En la noche hablaron conmigo mis padres, me dijeron que no todas
las personas eran buenas como don Manuel y tenía que aprender a no hablar con
toda la gente que me topaba en la calle; me hicieron prometerles que nunca más
iría a ese lugar. Después me delimitaron el área donde podía andar sin tener
peligro, y algunas indicaciones básicas de vialidad. Después hablaron con los
vecinos, los cuales tenían dos hijos, Viri, una niña de mi edad y Rodo, un par
de años más pequeño que yo. Infiero que se pusieron de acuerdo con sus padres
para que paseáramos juntos. Rodo usaba una bici con llantitas todavía y había
que esperarlo para no dejarlo atrás; no sé si él lo recuerde, pero yo sí, a
Rodo yo le enseñé a andar en dos ruedas.
A esos dos hermanos les mostré mi mundo y ellos lo hicieron
suyo. A los hermanos les gustaba mucho ver los Muppets babies y de vez en
cuando intercambiábamos diversiones, gracias a eso, tengo algunas nociones de
la programación televisiva que marcaron a los miembros de mi generación. El
personaje preferido de Rodo y también el mío era “Animal”, nos gustaba jugar a
emular su voz, al grado de olvidar cómo era la nuestra, de hecho, eso me causó
problemas en el cole, tuvieron que llamar a mis padres para que pudiera
recuperar mi voz original.
Así fue mi primera infancia, muy de calle… De ahí tomé la
costumbre de convivir con la gente, después más entrado en años, encontré a los
homeless, todos llenos de relatos
sorprendentes en primera persona.
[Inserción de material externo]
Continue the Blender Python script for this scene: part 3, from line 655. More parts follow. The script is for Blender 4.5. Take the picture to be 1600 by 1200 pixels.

Los libros y las letras llegaron mucho
después, los primeros grandes relatos que me hacía soñar vinieron de la boca de
un sin techo, en todos los lugares que he vivido ha habido un vagabundo con el
cual he establecido un vínculo cercano. Ahora que vivo en la capital, los
desprotegidos del parque de mi colonia que pasan sus días cantando y bebiendo
son los que alimentan mis oídos con esas grandes historias que necesito para
soñar. Cuando los veo, les regaló tabaco, y ellos siempre me quieren compensar
compartiéndome su trago, a veces acepto gustoso, mientras me deleitó con la
sinfonía que le dedican a la calle, a la vida y a esa literatura que nunca
encontrará papel.
Ellos son esos maestros que nunca veremos en un salón de alguna
institución educativa, y de los que se puede aprender cosas más importantes que
la ideología, la política o la economía, porque ellos aprendieron con dolor y
hambre, en esa aula de todos, que es la calle, el lenguaje de la vida.